Neither Bush nor Kerry has what you might call Clintonian glibness; Nader seemed to Thursday night as he took his audience through a litany of his complaints about the established political process and handled questions afterward.

Both major parties are indebted to corporate special pleaders, Nader argued, and, while the Democrats may possess an edge in “social services and personal politics,” neither they nor the Republicans are responsive to the economic interests of people at large.

“Nobody’s pushing Kerry to do more,” said Nader of the Democratic candidate’s traditional constituencies. Consequently, the presidential election is being fought out on the principle of which candidate is “the least worst.” Or, rather, it would be fought out on that basis, without the corrective effect of himself as a candidate.

Making a renewed pitch for participation in this year’s scheduled presidential debates, Nader said the determinant should be whether a candidate reached the 5 percent level in voter polling — or whether, “as was true of me and [Pat] Buchanan in 200, a majority of the people just want to see a candidate in the debate.” Otherwise, the debates would amount to “parallel interviews” or “a cure for insominia.”
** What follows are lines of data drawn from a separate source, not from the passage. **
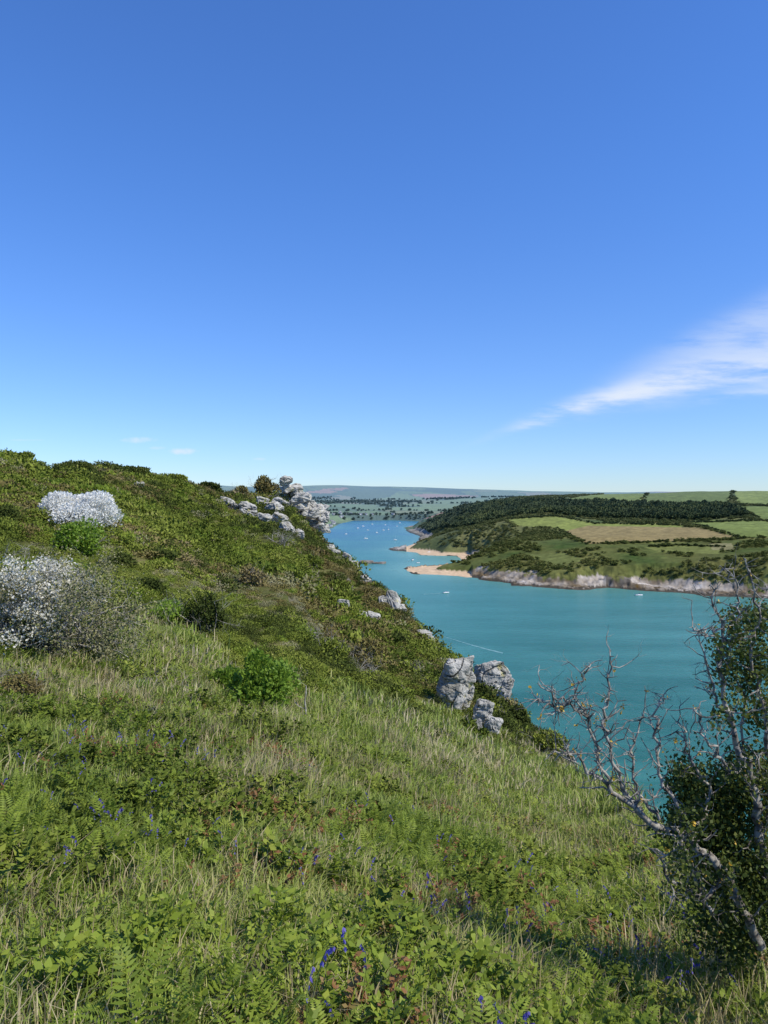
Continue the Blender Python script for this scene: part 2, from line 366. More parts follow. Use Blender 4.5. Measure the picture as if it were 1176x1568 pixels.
def grow(p,d,L,r,depth,out,tips,rr,up=.15,wig=.35,nseg=5,kids=(2,4),shrink=.62):
    p=np.array(p,float);d=unit(np.array(d,float));pts=[]
    for i in range(nseg):
        d=unit(d+rr.normal(size=3)*wig+np.array([0,0,up])*.4);q=p+d*L/nseg
        ra=r*(1-.55*i/nseg);rb=r*(1-.55*(i+1)/nseg);out.append((p,q,ra,rb));p=q;pts.append((p,d,rb))
    tips.append(p)
    if depth>0:
        for _ in range(rr.integers(kids[0],kids[1]+1)):
            q,dd,rb=pts[rr.integers(0,nseg)]
            nd=unit(dd*.6+rr.normal(size=3)*.75)
            grow(q,nd,L*shrink*rr.uniform(.6,1.1),rb*.6,depth-1,out,tips,rr,up,wig,max(3,nseg-1),kids,shrink)
# materials
G_mid=leafmat("bramble_leaf",[(0,(.06,.09,.015)),(.4,(.135,.17,.03)),(.75,(.21,.245,.045)),(1,(.30,.29,.09))],0)
G_dark=leafmat("gorse_leaf",[(0,(.03,.045,.012)),(.5,(.065,.085,.022)),(1,(.12,.14,.035))],0)
G_brown=leafmat("heath_leaf",[(0,(.10,.075,.03)),(.35,(.17,.135,.055)),(.6,(.19,.175,.055)),(1,(.30,.23,.14))],0)
G_bright=leafmat("young_leaf",[(0,(.11,.16,.02)),(.5,(.24,.32,.035)),(1,(.42,.47,.08))],.4)
G_vivid=leafmat("fresh_shrub_leaf",[(0,(.08,.15,.018)),(.4,(.17,.28,.03)),(1,(.30,.42,.055))],.35,namp=.3)
M_grass=leafmat("grass_blade",[(0,(.09,.135,.022)),(.3,(.18,.25,.04)),(.55,(.28,.35,.068)),(.82,(.38,.38,.13)),(1,(.54,.48,.28))],.3,nscale=.7,namp=.9)
M_straw=leafmat("dry_grass",[(0,(.22,.18,.08)),(.5,(.40,.34,.18)),(1,(.58,.51,.33))],.25,nscale=.4)
M_bark=simplemat("lichened_bark",(.10,.085,.07),(.38,.36,.31),25,.85,.5)
M_greybark=simplemat("grey_twig_bark",(.24,.22,.18),(.44,.42,.37),12,.9)
M_blossom=leafmat("hawthorn_blossom",[(0,(.78,.78,.72)),(1,(.86,.86,.82))],.35)
M_cream=leafmat("faded_hawthorn_blossom",[(0,(.58,.56,.44)),(1,(.80,.78,.68))],.3)
M_blue=leafmat("bluebell_petal",[(0,(.12,.10,.42)),(1,(.25,.20,.6))],.3)
M_red=leafmat("dock_leaf",[(0,(.20,.07,.03)),(.5,(.28,.15,.06)),(1,(.25,.24,.07))],.3)
M_lichen=leafmat("yellow_lichen",[(0,(.45,.28,.02)),(1,(.65,.45,.06))],.1)
M_yg=leafmat("bush_leaf",[(0,(.03,.05,.013)),(.5,(.07,.105,.02)),(1,(.24,.26,.05))],.3)
M_greyleaf=leafmat("grey_green_leaf",[(0,(.14,.14,.06)),(.5,(.26,.25,.13)),(1,(.40,.37,.24))],0,namp=.4)
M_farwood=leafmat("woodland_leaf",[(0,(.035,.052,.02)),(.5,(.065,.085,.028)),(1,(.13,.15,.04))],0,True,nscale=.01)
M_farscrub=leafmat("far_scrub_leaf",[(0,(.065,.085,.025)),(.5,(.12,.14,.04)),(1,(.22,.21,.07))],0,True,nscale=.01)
def src_shrub(name,mat,n,leaf,R,lobes,seed,lobeR=(.35,.6)):
    r=np.random.default_rng(seed);V,Fc,lv=shrub_leaves(n,leaf,R,lobes,r,lobeR=lobeR)
    return source(name,mk_mesh(name,V,Fc,[mat],False,{'lv':('FLOAT','FACE',lv)}))
SR=[[src_shrub("scrub_a",G_mid,420,.15,(1,1,.72),8,11),src_shrub("scrub_b",G_mid,400,.16,(1,1,.62),6,12),src_shrub("gorse_a",G_dark,480,.13,(1,1,.85),7,13),src_shrub("heath_a",G_brown,420,.14,(1,1,.55),8,14),src_shrub("young_a",G_bright,300,.18,(1,1,.65),6,15),src_shrub("grey_a",M_greyleaf,380,.10,(1,1,.6),6,16)],
[src_shrub("scrub_fa",G_mid,1100,.085,(1,1,.72),8,41),src_shrub("scrub_fb",G_mid,1100,.09,(1,1,.62),6,42),src_shrub("gorse_fa",G_dark,1200,.075,(1,1,.85),7,43),src_shrub("heath_fa",G_brown,1100,.08,(1,1,.55),8,44),src_shrub("young_fa",G_bright,800,.10,(1,1,.65),6,45),src_shrub("grey_fa",M_greyleaf,900,.06,(1,1,.6),6,46)]]
def place(x,y): return np.stack([x,y,near_h(x,y)],1)
def scatter(name,x,y,so,smin,smax,parent,sfun=None,tilt=.15,zoff=0.,zs=(.8,1.2)):
    n=len(x)
    if n==0:return
    p=place(x,y);s=rng.uniform(smin,smax,n)
    if sfun is not None: s=s*sfun
    p[:,2]+=zoff*s
    rot=np.stack([rng.normal(size=n)*tilt,rng.normal(size=n)*tilt,rng.uniform(0,6.283,n)],1)
    sc_=np.stack([s,s,s*rng.uniform(*zs,n)],1)
    instancer(name,p,rot,sc_,so,parent)
def polar(n,r0,r1,power=1.0,amax=33):
    u=rng.random(n)
    r=r0+(r1-r0)*u**power
    a=np.radians(rng.uniform(-amax,amax,n));return r*np.sin(a),r*np.cos(a),r
eg=empty("meadow_grass")
def blades(name,x,y,H,Wd,lean,per,spread,mat,lvo=0.0):
    n=len(x);z=near_h(x,y)
    tl=rng.random(n)
    x=np.repeat(x,per);y=np.repeat(y,per);z=np.repeat(z,per);H=np.repeat(H,per);Wd=np.repeat(Wd,per);tl=np.repeat(tl,per);m=n*per
    b0=np.stack([x+rng.normal(size=m)*spread*H,y+rng.normal(size=m)*spread*H,z-.02],1)
    th=rng.uniform(0,2*math.pi,m);o=np.stack([np.cos(th),np.sin(th),np.zeros(m)],1);s=np.stack([-np.sin(th+.6),np.cos(th+.6),np.zeros(m)],1)
    h=(H*rng.uniform(.4,1.15,m))[:,None];ln=(lean*rng.uniform(.1,1,m)**1.3)[:,None];w=(Wd*rng.uniform(.6,1.4,m))[:,None];up=np.array([0,0,1.])
    m1=b0+up*h*.6+o*h*ln*.35;tp=b0+up*h*(1-.3*ln)+o*h*ln*1.1
    V=np.stack([b0-s*w*.5,b0+s*w*.5,m1-s*w*.45,m1+s*w*.45,tp-s*w*.05,tp+s*w*.05],1).reshape(-1,3)
    f=np.array([[0,1,3,2],[2,3,5,4]]);Fc=(f[None]+(np.arange(m)*6)[:,None,None]).reshape(-1,4)
    lv=np.repeat(np.clip(rng.random(m)*.8+tl*.5+lvo,0,1.6),2)
    add(name,mk_mesh(name,V,Fc,[mat],False,{'lv':('FLOAT','FACE',lv)}),eg)
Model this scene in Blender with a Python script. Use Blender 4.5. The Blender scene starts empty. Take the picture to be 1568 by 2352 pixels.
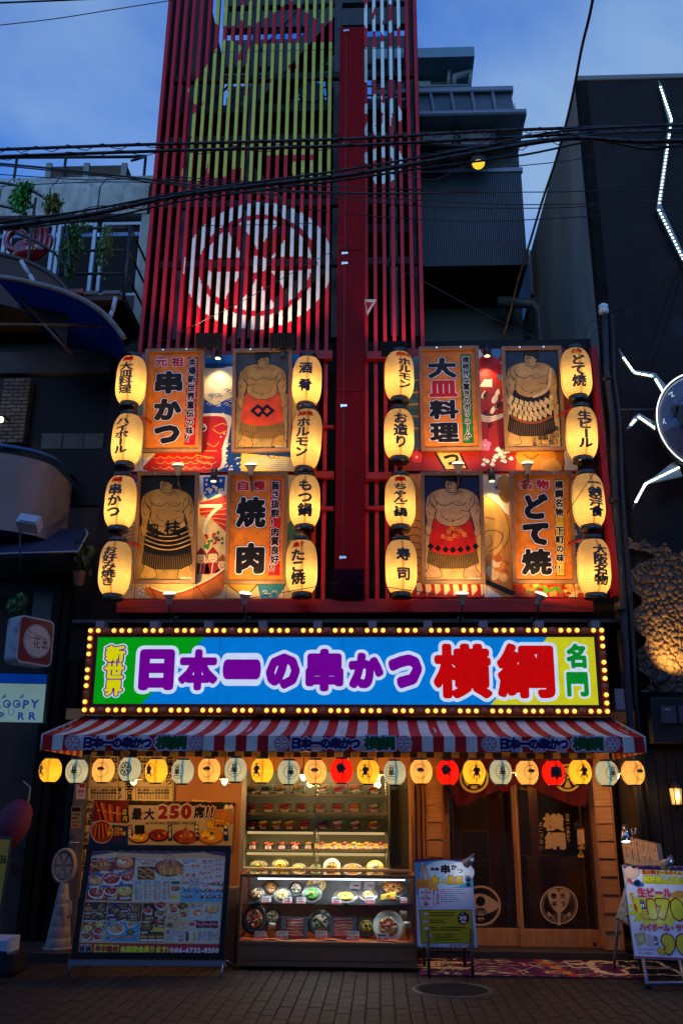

Nader argued that a lack of real discussion was preventing action on such issues as a minimum wage that has declined in real dollars since 1968, when by today’s standards the lowest-paid workers earned the equivalent of $8 an hour. Today’s actual minimum wage is $5.15 an hour, and, asked Nader, “Who can live on that?…We’re in a low-wage economic spiral.”

Among other issues that were unaffected by the prevailing two-party political dialogue were those of health care and the environment, said Nader, who maintained that congressional redistricting in recent years, coupled with corporate financial support, has made most House and Senate seats safe havens for one major party or the other — resulting in an intractable, unreachable body of lawmakers. “This is not the Congress I used to work with,” lamented Nader, who made his reputation decades ago as an author and activist on behalf of consumer legislation.

One solution might be a “none of the above” line on ballots, Nader said. Another was the potential domino effect of national candidacies like his own.

Though he spent much time Thursdya night engaging in what amounted to systematic economic and political analysis, Nader seemed intent on having a good time, too. Citing Oscar Wilde’s ironic claim of being able to “resist everything except temptation,” Nader said, “I can go him one better. I can resist temptation.” Responding to a question about author/filmmaker Michael Moore, a onetime associate who had made the case against his presidential candidacy this year, Nader played off a Moore book title by asking rhetorically, “Hey, Dude, where’s my buddy?”

Nader promised that the next several weeks would see the unveiling of specific planks in his 2004 platform — including the apparently whimsical one of a soon-to-be-created “American Society of Apathetics” — complete with a member’s oath.

On the evidence of Thursday night, candidate Nader would seem to be offering, at most, a thorough-going program for the reformation of today’s politics, and, at the very least, an antidote to that aforesaid apathy.